The Prince George Citizen

Helping encampment friends

- TED CLARKE Citizen staff

When the residents of Moccasin Flats homeless encampment need a helping hand, someone who cares about what happens to them as they shiver through another Prince George winter, James and his pickup truck are never too far away.

He doesn’t have much money himself but sometimes he’ll sell scrap metal he’s collected and use the cash he got in return to buy second-hand winter coats or gloves at Value Village. Other times he’ll just invite people to sit inside his toasty truck to have a cigarette and briefly get out of the cold.

He’s there for them because they’re his friends and because he knows what it’s like to be in their shoes.

James, 65, says he’s lived close to skid row a few times in his life and he can relate to the problems of the less fortunate, who don’t want to be out in the cold living under a tarp or makeshift shelter and are just trying to make it through another day.

“I don’t live here but I know a lot of the people here, they’re my friends and I’ve known them for a long time,” James said. “I guess you can call them homeless and I’m only a couple steps above them but that don’t make these people bad people at all.

“The people down here are just as friendly and kind to one another as anybody out there, in fact, these people are probably tighter and closer because they’ve got each other’s back,” he said. “I can’t say that about a lot of the other people out there in the world today that are selfish. They look down on people that are here and they should be looking up to them.”

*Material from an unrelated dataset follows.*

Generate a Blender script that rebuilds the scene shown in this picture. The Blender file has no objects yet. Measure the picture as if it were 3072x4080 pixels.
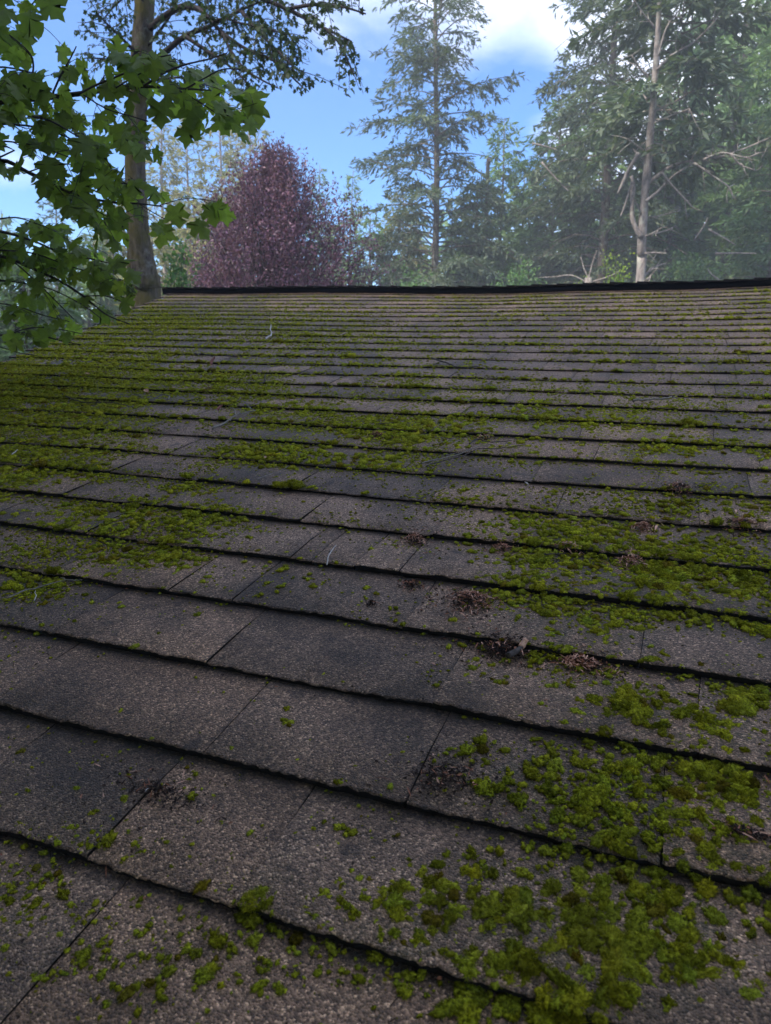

James makes regular trips to the camp on Lower Patricia Boulevard and has been going there for at least two years. James knows the bulk of society, people who live in the suburbs and have their own houses and are not dealing with poverty, mental health issues and substance addictions that are common in the Flats, look down at the residents with scorn, rather than trying to help. He just wants them to show a little compassion and not treat people who are visibly struggling to get by in life.

“There isn’t anything wrong with these guys,” he said. “Sure the tents and things they’ve got here look a bit untidy, but it’s not bad. Maybe if they weren’t getting so much flack from everybody outside and they had a bit of understand­ing from the city to work together… Just take the stereotype away and quit referring everybody down here as losers. They’re not, they’re people that are tight and they have families, they have loved ones, mothers, fathers children.”